So said this character in this cheese-ball from hell.
'Yes, my dear,' MUCH worse - if you sit and waste ANY time watching this poorly acted. Ridiculously plotted nightmare.
There's no words to describe how dreadful this is.
In a nutshell: Town has poor (pun?) rain.
So, they sacrifice kids. Evil spirit, then more rain probs, then the current residents of this rain-challenged place has the rain - and evil - probs themselves.
One simple idea that's NEVER thought of: MOVE!!!
This is one move where the sound-cues - so important, but, so rarely noticed in most films - are on prominent display - and I'm not saying that in a kind way.

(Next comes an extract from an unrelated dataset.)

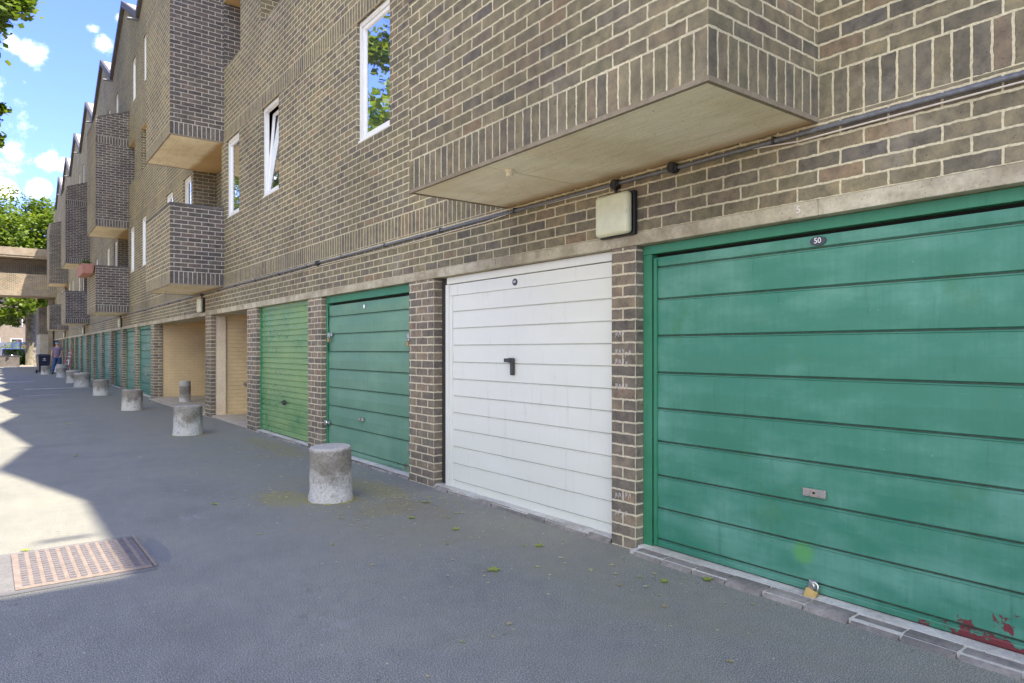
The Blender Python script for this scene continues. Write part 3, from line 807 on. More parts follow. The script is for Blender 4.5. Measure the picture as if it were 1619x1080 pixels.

The only way you 'sense' bad things, are from the 'ominous' music: creepy tinkling on a piano, or 'jug-bottle whistling sounds - all the cliché's are on PROMINENT display in this muck.
Not ONE of the people in this (other than Keith Carradine) , has any sort of a career - before they made this, and, I'd seriously doubt, if they ever would.
It's like the director went and got...friends-of-friends-of-friends together, and said; 'hey! You ever thought about being in a movie?'
A typical scene of 'ominous approaching bad;' the girl, who only moments earlier was sweet, fun, wearing white, shows up all in black - eye makeup, et al. Then, her mobile rings. Tight close-up of mobile, while 'ominous chord' plays.
I'm only guessing here, but, I think I found the TRUE reason Mr. Carradine passed away - this was coming out.